AI is NOT progress. It’s a technology that has yet to prove itself remotely useful for… well, anything at all… This a debate we’ve been having since literally the early 19th century, over automation. Brian Merchant’s recent book covers this pretty well…
Ah, yes… the famously astute average consumer. /s
The labels would rather replace the creatives, and force them to do the drudgery.
(I don’t consider myself punk, as I’m neither well-versed in the genre nor am I always self-confident… but I’ve got a decent appreciation for the music I’ve heard so far. )
Sorry if I am unclear. The artists need to co-ordinate all manner of things (studio time, engineers, other contributors, publishing etc.) that currently the label or managers do. That work can or will easily be done by AI and artist should be pushing for AI in those areas so that they are then free to create their music as they see fit.
Put simply AI can replace artists’ work (poorly) for the labels or the artist can replace the label’s work with AI.
Amazingly, some artist have figured that out without turning to AI, and that’s been true for a long while now. No need to more reinvent the wheel with a much crappier version that isn’t even round… that work is still done by people (sometimes the artist, sometimes their manager, sometimes a label, indie or major, etc).
But that’s not what the recording industry would like to replace anyhow. If they could build a successful AI artist that doesn’t get a cut of the profits. We know this, because every opportunity they have to fuck over the artists, they take it.
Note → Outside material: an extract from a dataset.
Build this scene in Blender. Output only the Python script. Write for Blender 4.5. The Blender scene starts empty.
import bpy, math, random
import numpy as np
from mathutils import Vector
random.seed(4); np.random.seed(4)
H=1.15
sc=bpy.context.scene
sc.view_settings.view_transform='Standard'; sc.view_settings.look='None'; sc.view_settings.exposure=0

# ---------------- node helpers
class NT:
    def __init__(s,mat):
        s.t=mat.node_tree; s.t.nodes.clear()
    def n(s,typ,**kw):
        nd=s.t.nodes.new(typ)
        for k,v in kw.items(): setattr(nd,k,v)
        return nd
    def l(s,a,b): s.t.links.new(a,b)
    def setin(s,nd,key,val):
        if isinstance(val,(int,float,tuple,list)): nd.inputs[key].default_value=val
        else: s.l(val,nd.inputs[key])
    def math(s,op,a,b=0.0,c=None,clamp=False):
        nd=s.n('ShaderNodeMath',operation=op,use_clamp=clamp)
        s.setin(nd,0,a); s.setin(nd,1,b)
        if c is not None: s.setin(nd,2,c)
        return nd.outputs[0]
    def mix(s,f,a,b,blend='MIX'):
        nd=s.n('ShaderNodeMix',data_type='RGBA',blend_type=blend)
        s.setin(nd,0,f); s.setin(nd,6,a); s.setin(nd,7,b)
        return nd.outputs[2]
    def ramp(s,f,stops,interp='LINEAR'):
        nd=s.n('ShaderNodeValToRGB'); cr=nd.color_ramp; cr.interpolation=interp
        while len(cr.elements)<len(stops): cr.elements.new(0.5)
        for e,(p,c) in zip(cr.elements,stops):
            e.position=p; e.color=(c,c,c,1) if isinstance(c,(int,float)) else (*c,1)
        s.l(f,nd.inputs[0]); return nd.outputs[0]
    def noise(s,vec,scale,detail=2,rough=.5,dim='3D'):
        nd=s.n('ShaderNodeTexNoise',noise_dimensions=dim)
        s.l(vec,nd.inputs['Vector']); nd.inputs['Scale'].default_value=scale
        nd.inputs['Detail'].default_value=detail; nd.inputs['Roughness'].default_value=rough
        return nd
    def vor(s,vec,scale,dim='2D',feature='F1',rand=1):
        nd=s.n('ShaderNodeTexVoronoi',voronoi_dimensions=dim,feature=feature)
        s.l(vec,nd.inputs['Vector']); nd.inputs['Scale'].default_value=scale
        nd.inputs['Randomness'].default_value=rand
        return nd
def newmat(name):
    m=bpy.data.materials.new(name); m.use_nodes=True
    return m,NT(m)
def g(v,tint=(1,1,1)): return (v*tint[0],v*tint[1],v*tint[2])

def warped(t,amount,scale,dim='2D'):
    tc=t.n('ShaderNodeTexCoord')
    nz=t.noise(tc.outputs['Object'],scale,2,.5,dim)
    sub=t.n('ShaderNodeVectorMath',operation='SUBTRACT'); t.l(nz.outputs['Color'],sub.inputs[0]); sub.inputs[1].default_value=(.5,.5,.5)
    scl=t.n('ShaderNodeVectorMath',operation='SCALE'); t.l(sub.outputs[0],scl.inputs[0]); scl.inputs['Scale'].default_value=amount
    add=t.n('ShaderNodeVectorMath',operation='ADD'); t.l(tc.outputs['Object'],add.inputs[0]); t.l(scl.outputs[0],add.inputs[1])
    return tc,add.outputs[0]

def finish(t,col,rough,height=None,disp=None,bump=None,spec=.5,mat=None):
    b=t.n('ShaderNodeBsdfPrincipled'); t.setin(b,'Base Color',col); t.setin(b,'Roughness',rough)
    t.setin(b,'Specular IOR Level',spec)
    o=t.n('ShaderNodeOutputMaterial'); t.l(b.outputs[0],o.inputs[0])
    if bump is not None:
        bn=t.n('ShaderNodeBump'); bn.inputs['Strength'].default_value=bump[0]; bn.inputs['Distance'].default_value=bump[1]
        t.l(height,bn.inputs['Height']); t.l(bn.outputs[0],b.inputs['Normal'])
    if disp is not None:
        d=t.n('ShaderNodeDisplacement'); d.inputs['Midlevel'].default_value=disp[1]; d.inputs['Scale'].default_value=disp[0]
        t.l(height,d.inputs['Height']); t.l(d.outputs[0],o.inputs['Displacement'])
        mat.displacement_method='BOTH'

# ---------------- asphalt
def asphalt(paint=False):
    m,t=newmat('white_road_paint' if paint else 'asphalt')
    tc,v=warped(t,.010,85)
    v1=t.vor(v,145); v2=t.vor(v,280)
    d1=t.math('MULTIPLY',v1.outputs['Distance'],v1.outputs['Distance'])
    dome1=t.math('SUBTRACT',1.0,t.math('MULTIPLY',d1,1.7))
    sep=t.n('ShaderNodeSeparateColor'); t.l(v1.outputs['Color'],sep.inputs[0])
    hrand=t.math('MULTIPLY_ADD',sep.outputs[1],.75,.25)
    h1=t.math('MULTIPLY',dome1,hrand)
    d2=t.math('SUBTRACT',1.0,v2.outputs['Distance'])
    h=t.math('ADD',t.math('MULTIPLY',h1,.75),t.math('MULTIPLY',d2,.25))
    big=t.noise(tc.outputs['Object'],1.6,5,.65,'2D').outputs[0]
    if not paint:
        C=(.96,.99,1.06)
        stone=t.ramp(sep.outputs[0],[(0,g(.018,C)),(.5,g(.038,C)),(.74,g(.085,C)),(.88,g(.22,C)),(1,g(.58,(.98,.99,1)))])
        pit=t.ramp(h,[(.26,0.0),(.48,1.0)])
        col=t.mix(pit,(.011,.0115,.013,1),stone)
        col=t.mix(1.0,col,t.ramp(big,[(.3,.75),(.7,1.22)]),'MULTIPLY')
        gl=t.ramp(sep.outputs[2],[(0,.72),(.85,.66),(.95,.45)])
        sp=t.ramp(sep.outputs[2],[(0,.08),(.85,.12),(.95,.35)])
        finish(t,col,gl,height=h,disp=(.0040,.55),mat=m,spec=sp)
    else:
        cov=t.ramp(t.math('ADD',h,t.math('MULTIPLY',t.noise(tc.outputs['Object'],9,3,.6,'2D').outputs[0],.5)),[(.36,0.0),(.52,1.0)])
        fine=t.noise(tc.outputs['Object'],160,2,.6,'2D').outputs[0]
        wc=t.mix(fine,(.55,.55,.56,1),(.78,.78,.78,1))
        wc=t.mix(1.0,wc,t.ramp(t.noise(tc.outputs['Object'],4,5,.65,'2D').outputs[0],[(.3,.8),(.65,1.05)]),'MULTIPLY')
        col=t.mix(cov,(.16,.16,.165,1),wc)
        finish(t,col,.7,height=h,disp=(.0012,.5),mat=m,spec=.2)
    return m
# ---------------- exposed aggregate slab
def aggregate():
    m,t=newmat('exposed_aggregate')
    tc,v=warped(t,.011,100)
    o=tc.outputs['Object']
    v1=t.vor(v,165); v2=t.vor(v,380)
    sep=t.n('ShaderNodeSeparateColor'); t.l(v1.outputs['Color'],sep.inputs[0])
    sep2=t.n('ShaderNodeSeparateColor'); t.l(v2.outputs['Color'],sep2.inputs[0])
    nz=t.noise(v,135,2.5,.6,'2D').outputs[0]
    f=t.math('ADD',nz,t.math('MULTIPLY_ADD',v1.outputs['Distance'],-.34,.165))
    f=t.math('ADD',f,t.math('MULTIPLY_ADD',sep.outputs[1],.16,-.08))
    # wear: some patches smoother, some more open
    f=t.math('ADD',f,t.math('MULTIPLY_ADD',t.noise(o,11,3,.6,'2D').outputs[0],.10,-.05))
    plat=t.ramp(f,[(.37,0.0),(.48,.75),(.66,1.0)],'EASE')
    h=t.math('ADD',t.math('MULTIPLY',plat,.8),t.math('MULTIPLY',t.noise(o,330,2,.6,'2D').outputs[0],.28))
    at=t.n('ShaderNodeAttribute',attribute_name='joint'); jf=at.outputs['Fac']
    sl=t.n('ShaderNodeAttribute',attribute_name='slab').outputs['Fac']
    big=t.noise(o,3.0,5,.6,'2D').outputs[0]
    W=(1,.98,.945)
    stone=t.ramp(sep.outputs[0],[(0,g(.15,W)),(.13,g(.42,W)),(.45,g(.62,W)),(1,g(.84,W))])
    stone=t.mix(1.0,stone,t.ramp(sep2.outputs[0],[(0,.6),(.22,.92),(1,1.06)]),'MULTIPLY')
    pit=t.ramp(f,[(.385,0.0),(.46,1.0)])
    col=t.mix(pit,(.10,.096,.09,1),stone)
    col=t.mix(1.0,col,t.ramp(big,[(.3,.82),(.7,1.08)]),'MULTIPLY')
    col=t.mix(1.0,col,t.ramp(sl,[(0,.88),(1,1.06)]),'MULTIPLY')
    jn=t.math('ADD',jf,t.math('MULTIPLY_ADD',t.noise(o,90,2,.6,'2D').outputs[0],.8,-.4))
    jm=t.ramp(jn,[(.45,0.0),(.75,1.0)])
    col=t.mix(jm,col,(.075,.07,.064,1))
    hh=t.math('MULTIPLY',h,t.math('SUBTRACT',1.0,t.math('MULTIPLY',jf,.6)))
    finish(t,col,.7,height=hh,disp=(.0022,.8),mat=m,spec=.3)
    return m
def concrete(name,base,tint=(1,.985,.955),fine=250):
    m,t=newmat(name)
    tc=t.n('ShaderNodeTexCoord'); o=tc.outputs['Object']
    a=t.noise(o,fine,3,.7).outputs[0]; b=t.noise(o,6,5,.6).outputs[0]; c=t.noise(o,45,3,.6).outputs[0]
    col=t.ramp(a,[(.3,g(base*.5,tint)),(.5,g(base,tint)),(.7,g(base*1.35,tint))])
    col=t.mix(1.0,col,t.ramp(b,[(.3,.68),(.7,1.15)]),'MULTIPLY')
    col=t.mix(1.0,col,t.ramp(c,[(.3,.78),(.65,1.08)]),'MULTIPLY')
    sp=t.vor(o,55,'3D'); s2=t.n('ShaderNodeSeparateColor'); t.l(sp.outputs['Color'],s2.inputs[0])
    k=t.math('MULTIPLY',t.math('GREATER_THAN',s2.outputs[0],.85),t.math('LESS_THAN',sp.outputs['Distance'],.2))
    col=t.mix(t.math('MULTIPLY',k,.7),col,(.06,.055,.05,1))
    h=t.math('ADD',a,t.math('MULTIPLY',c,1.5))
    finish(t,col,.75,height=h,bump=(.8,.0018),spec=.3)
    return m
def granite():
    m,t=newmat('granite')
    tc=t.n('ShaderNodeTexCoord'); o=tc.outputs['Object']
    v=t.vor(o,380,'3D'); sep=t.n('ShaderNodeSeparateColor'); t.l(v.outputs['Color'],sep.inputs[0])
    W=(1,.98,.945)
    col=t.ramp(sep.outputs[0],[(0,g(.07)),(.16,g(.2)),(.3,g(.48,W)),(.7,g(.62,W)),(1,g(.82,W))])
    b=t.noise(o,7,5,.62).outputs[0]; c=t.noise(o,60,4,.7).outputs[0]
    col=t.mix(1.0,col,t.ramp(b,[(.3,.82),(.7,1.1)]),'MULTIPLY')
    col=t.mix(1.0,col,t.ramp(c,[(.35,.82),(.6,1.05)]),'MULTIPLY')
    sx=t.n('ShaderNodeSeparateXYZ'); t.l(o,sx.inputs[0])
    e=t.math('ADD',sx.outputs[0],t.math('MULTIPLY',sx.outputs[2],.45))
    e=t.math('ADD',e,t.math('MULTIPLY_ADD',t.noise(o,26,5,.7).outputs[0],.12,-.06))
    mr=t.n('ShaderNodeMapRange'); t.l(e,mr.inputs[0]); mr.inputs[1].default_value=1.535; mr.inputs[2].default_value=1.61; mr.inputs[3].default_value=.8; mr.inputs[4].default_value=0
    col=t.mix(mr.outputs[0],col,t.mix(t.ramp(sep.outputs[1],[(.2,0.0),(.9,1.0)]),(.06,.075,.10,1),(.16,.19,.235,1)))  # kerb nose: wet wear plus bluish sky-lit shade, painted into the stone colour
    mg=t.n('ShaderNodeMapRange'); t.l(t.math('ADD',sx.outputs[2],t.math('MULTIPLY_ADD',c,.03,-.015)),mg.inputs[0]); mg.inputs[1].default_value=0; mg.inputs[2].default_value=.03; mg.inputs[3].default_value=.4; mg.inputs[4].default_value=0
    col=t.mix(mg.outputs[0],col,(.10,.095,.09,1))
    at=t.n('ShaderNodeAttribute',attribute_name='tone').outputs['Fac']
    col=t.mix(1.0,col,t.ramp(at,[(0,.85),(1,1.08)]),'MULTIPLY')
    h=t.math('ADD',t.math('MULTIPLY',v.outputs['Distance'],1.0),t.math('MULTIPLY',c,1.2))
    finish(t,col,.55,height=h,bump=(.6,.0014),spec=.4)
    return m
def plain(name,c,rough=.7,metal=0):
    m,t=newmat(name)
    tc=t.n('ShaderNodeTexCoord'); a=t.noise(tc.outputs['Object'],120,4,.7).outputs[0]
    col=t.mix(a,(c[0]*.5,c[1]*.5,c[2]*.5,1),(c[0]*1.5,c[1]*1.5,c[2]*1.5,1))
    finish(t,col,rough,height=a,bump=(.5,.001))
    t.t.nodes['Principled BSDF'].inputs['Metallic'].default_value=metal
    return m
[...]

I saw a thread about a studio hiring some prompters to generate AI art for a project. This guy was the art director for the project, and while against the whole thing, stuck with it (bills to pay).
Here is the big take away:
Sure, it can generate the kernel of an idea, but if you want to start making specific changes, changes in lighting, changes in specific elements or details (keep this, add that, remove this, change that) they can’t deliver. It invariably gets worse instead of better. The art was generated flat, where as a a real artist would be working in layers, so things like changing the color of the sky or moving foreground elements would be easy to an artist, required a whole new prompt generation.
I hope this little fun fad dies soon, though Photoshop is going to incorporate it into future versions, so probably not.
How does AI book time at a recording studio or reach out to distributors or land gigs at venues or negotiate royalties or do any of the other critical tasks related to crafting and managing a career in music?
That sounds like almost as shitty a solution as replacing the artists themselves, honestly.
Yeah, I haven’t upgraded yet. It honestly sounds like a good tool for photo touch ups. I mean, we have had that healing brush and content aware brush for awhile. (I am still crap with the advanced Photoshop stuff, most of my time is in Indesign.)
There are a number of AI services already that handle phone or other communications. They will definitely be used by venues, distributors etc. so the artists AI negotiates with the other AIs and then the artist and venue (for example) each approve.
AIs deciding which artists get booked at which venues and how much people get compensated? Sounds like a nightmare to me, especially for creatives.
Suddenly everyone is incentivized to make output that appeals to an algorithm instead of content that appeals to human beings. It’s like what happened to search engines and online publishing, only even more depressing.